WATTS: Well -- thank you both.

BEGALA: OK. Appreciate that very much. J.C. Watts, ladies and gentlemen.

In a minute, one of our Democratic viewers fires back his own thoughts about J.C. Watts and extends an interesting invitation to him, one I hope he will take up. Stay tuned.

(COMMERCIAL BREAK)

BEGALA: Welcome back. Time now for "Fireback." Let's go to the e-mail bag.

Barry Robertson in Toronto, Ontario writes, "It's a shame that the Republican Party forced out one of its brightest stars, J.C. Watts. I must pay lots of respect to J.C. for walking away from a party that gave him an opportunity, but tied his hands. Paul, tell J.C. he should become a Democrat."

Yes, I hope he's watching still backstage. J.C. Watts, we'd love to have you in my party. RIOS: Yes, don't hold your breath, Barry.

This is from Sarah Radcliffe in Newburgh, Ontario.

She says, "I am shocked an amazed. Paul must really like Sandy Rios because last time she was on he spoke in such a respectful manner. How unusual. For that, he has my respect and appreciation, and please encourage Sandy to host the show more often."

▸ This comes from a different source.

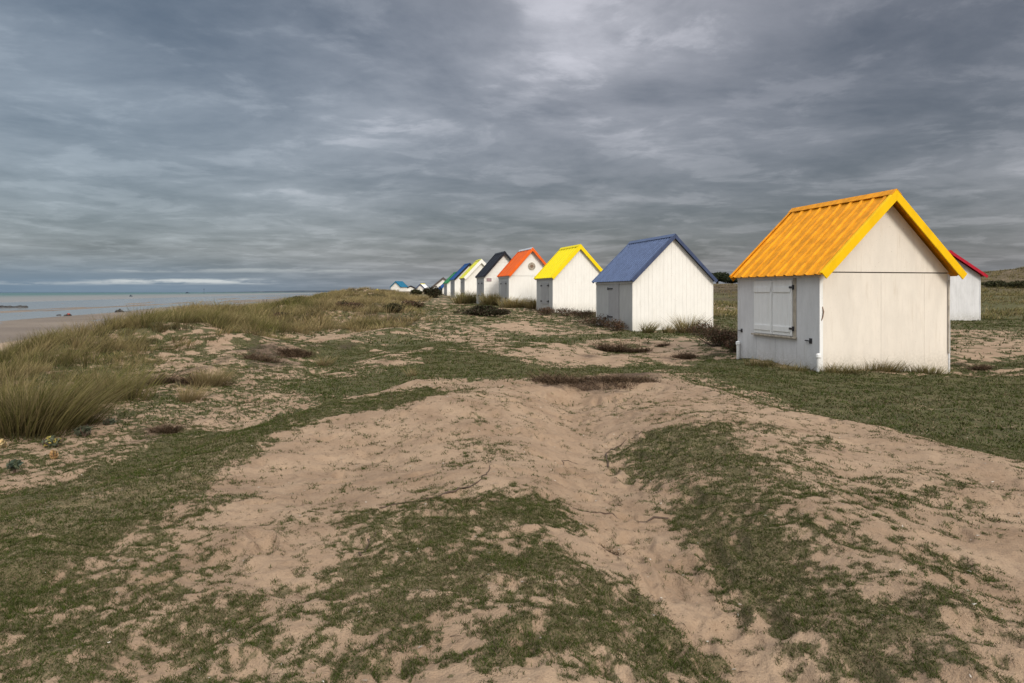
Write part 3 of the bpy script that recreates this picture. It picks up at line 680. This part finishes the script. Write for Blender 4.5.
    # shutters or door on the seaward side
    if opening:
        kind, ta, tb, za, zc = opening[:5]; za -= zg; zc -= zg; mt = opening[5] if len(opening) > 5 else side
        nl = 2 if kind == 'shutter' else 1; wl = (tb-ta)/nl
        for i in range(nl):
            q0, q1 = ta+i*wl+.008, ta+(i+1)*wl-.008
            b = MB(); nb = 4; e = np.linspace(q0, q1, nb+1)
            for j in range(nb): b.box(-.032, -.008, e[j]+.002, e[j+1]-.002, za, zc)
            sh = T(b).build(kind, mt, r)
            if detail > 1 or kind == 'shutter':
                b = MB(); hh = zc-za
                for (p, q) in ((za+.06*hh, za+.16*hh), (zc-.22*hh, zc-.12*hh)) if style == 'panel' else (): b.box(-.052, -.033, q0+.02, q1-.02, p, q)
                if style == 'panel':
                    b.box(-.052, -.034, q0, q0+.05, za, zc); T(b).build('batten', mt, sh, bevel=.003)
            if style == 'panel' and i == 1: continue
            for zz in (za+(zc-za)*.13, zc-(zc-za)*.13):
                b = MB(); hl = .22 if nl == 2 and detail < 2 else (.14 if style == 'panel' else .5)
                if nl == 2 and i == 0: b.box(-.062, -.050 if style == 'panel' else -.034, q0-.06, q0-.06+hl, zz-.022, zz+.022)
                else: b.box(-.062, -.050 if style == 'panel' else -.034, q1+.06-hl, q1+.06, zz-.022, zz+.022)
                e_ = q0-.06 if (nl == 2 and i == 0) else q1+.02
                b.box(-.056, -.007, e_, e_+.045, zz-.05, zz+.05); T(b).build('hinge', M_iron, sh)
        if kind == 'door':
            b = MB(); b.box(-.040, -.0065, ta-.05, ta-.012, za, zc); b.box(-.02, -.0065, ta, tb, za-.03, za-.008); T(b).build('door_frame', M_grey2, r)
        if style == 'panel':
            b = MB(); b.box(-.030, -.007, ta-.095, ta-.01, za-.06, zc+.06); T(b).build('window_frame', M_rust, r, bevel=.003)
            b = MB(); b.box(-.085, -.008, ta-.12, tb+.03, za-.055, za-.02); T(b).build('sill', M_rust, r, bevel=.004)
    return r, T, zg
H1, T1, zg1 = hut(6.299,13.965,.244,3.227,2.939,1.982,3.716,.282,.137,.153,'nearest hut with orange yellow roof, cream gable and white shutters', R_or, R_yel, M_cream, M_side, 'panel', .33, ('shutter',.83,2.27,.65,1.86,M_wht2), R_or, .165, detail=2)
def addp(r, T, name, mat, fn, bevel=0, smooth=False):
    b = MB(); fn(b); return T(b).build(name, mat, r, bevel=bevel, smooth=smooth)
def handle(t, z, k=1):
    def fn(b): b.box(-.02, -.006, t-.04*k, t+.04*k, z-.055*k, z+.055*k); b.tube([(-.045, t+.0, z), (-.05, t+.10*k, z+.005), (-.03, t+.15*k, z)], .013*k, 6); b.tube([(-.01, t, z), (-.055, t, z)], .014*k, 6)
    return fn
addp(H1, T1, 'handle', M_iron, handle(.27, .58-zg1))
addp(H1, T1, 'latch', M_iron, handle(2.80, .66-zg1, .8))
for (yy, zt_, nm) in ((-.05, .33, 0), (2.86, .38, 1)):
    def fn(b, yy=yy, zt_=zt_): b.tube([(-.07, yy, -.1), (-.075, yy, zt_-zg1-.08), (-.075, yy, zt_-zg1-.06), (-.075, yy, zt_-zg1), (-.075, yy, zt_-zg1+.02)], [.038, .038, .056, .05, .02], 12)
    addp(H1, T1, 'anchor_stump', M_wht2, fn, smooth=False)
addp(H1, T1, 'corner_strip', M_wht2, lambda b: b.box(-.032, .05, -.034, -.024, .1, 1.90-zg1), .003)
addp(H1, T1, 'edge_strip', M_rust, lambda b: b.box(3.185, 3.222, -.034, -.024, .55, 1.86-zg1), .003)
addp(H1, T1, 'hook', M_brown, lambda b: b.tube([(.035, -.03, 1.30-zg1), (.045, -.055, 1.20-zg1), (.03, -.045, 1.08-zg1), (.01, -.03, 1.02-zg1)], .012, 6))
addp(H1, T1, 'vent_slot', M_gap, lambda b: b.box(2.5, 3.0, 3.225, 3.24, 1.2, 1.3)) if False else None

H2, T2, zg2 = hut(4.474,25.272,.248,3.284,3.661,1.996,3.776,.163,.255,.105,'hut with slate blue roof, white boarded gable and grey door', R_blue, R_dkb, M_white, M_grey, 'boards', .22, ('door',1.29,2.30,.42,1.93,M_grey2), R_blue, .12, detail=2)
addp(H2, T2, 'handle', M_iron, handle(2.72, .52-zg2, 1.2))
H3, T3, zg3 = hut(2.165,35.993,.259,2.998,2.913,2.354,4.137,.148,.203,.11,'hut with lemon yellow roof and two grey shutters', R_y2, R_y2t, M_white, M_grey, 'boards', .5, ('shutter',.75,2.0,.95,2.10,M_grey2), R_y2, .17)
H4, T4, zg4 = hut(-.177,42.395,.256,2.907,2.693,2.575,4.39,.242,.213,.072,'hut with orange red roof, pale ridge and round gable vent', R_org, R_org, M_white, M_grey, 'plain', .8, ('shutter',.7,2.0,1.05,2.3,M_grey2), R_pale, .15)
def vent(b):
    n = 20; zc = 2.575+.62-zg4+.02; b.v = []; 
    ring = [(math.cos(2*math.pi*i/n), math.sin(2*math.pi*i/n)) for i in range(n)]
    b.ext([(1.4535+.24*a, zc+.24*c) for a, c in ring], 'y', -.05, -.018)
vo = addp(H4, T4, 'round_vent', M_rust, vent)
def vent2(b):
    n = 20; zc = 2.575+.62-zg4+.02; ring = [(math.cos(2*math.pi*i/n), math.sin(2*math.pi*i/n)) for i in range(n)]
    b.ext([(1.4535+.11*a, zc+.11*c) for a, c in ring], 'y', -.062, -.051)
    for i in range(8): a, c = math.cos(i*math.pi/4), math.sin(i*math.pi/4); b.box(1.4535+.17*a-.02, 1.4535+.17*a+.02, -.058, -.051, zc+.17*c-.02, zc+.17*c+.02)
addp(vo, T4, 'vent_louvre', M_brown, vent2)
H5, T5, zg5 = hut(-1.887,46.499,.241,2.779,2.636,2.633,4.388,.217,.204,.092,'hut with black roof and horizontal white planks', R_blk, R_blk, M_white, M_grey, 'planks', .6, ('shutter',.7,1.9,1.2,2.35,M_grey2), R_blk, .13)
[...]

Sarah, thank you. And Paul is nice to me.

BEGALA: There we go, I was raised right. My mom and daddy taught me manners, at least, vis-a-vis women. I tend to be rude to the guys when they come back.

Mark Harber in Woodstock, Georgia writes, "Hey Paul, you have really been cracking on the Augusta National Golf Club and golfers in general lately, but how is it that people like you, who like to climb up in a tree at 4:00 in the morning and wait for hours to blow Bambi's brains out, think you are somehow higher on the food chain?"

Mark, it is the clothes. Hunters wear that really cool camo, golfers wear that really silly, goofy -- the knickers, and the little gloves. It's the clothes, man.

RIOS: Oh, Paul, ease up on those poor golfers. You know?

BEGALA: No, I don't like golfers, and I don't like golf. Sorry about that. With Sandy Rios on the right, I am Paul Begala...

RIOS: I don't play golf.

BEGALA: ... on the left. Good night for CROSSFIRE. Stay with us, though, because CONNIE CHUNG TONIGHT begins right now.